:: Exercise brief ::
Print, word for word, the opening line of the data below and every line after it through the line that contains "COL = SC.collection", but not the pictures.

:: Given data ::

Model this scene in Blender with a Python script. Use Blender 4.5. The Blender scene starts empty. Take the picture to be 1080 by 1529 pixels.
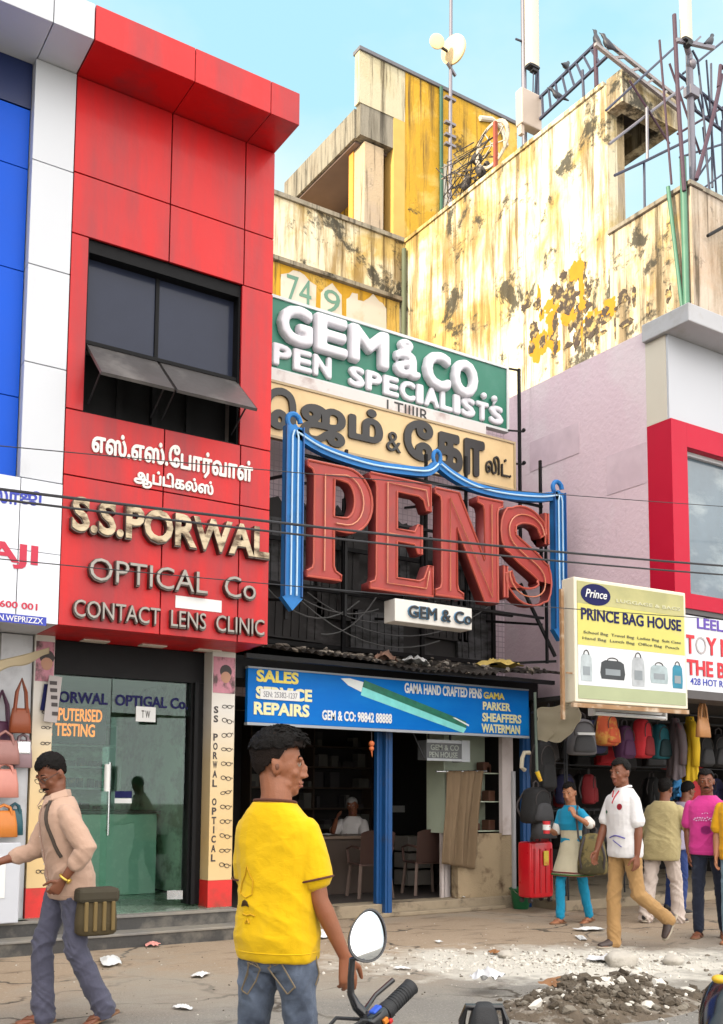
import bpy, bmesh, math, random
from mathutils import Vector, Matrix, noise
from math import sin, cos, pi, radians, sqrt, atan2

random.seed(7)
SC = bpy.context.scene
COL = SC.collection

# ------------------------------------------------------------------ camera
F_PX, CPY, TILT, YAW, ROLL, EYE = 1500.0, 1046.57, .09439, .57301, .00632, 1.42
FW = Vector((sin(YAW)*cos(TILT), cos(YAW)*cos(TILT), sin(TILT)))
_r0 = Vector((cos(YAW), -sin(YAW), 0)); _u0 = _r0.cross(FW)
RT = cos(ROLL)*_r0 + sin(ROLL)*_u0
UP = -sin(ROLL)*_r0 + cos(ROLL)*_u0
cd = bpy.data.cameras.new('camera'); cam = bpy.data.objects.new('camera', cd); COL.objects.link(cam)
cd.sensor_width = 36; cd.sensor_fit = 'AUTO'; cd.lens = F_PX/1529*36
cd.shift_y = (CPY-764.5)/1529; cd.shift_x = 0
cd.clip_end = 2000; cd.clip_start = .05
m = Matrix((RT, UP, -FW)).transposed().to_4x4(); m.translation = (0, 0, EYE)
cam.matrix_world = m
SC.camera = cam

# ------------------------------------------------------------------ light
SUN_EL, SUN_AZ = radians(20), radians(6)           # low evening sun shining along the street from the left
SC.view_settings.view_transform = 'Standard'; SC.view_settings.look = 'None'
SC.view_settings.gamma = 1; SC.view_settings.exposure = 1.5
SC.cycles.diffuse_bounces = 1
W = bpy.data.worlds.new('World'); SC.world = W; W.use_nodes = True
wn, wl = W.node_tree.nodes, W.node_tree.links
for n in list(wn): wn.remove(n)
wo = wn.new('ShaderNodeOutputWorld'); bg = wn.new('ShaderNodeBackground'); bg.inputs[1].default_value = .13
sky = wn.new('ShaderNodeTexSky'); sky.sky_type = 'NISHITA'; sky.sun_disc = False
sdir = Vector((-cos(SUN_EL)*cos(SUN_AZ), -cos(SUN_EL)*sin(SUN_AZ), sin(SUN_EL)))
sky.sun_elevation = SUN_EL; sky.sun_rotation = atan2(sdir.x, sdir.y)
sky.air_density = 1.0; sky.dust_density = 2.2; sky.ozone_density = 1.2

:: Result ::
Model this scene in Blender with a Python script. Use Blender 4.5. The Blender scene starts empty. Take the picture to be 1080 by 1529 pixels.
import bpy, bmesh, math, random
from mathutils import Vector, Matrix, noise
from math import sin, cos, pi, radians, sqrt, atan2

random.seed(7)
SC = bpy.context.scene
COL = SC.collection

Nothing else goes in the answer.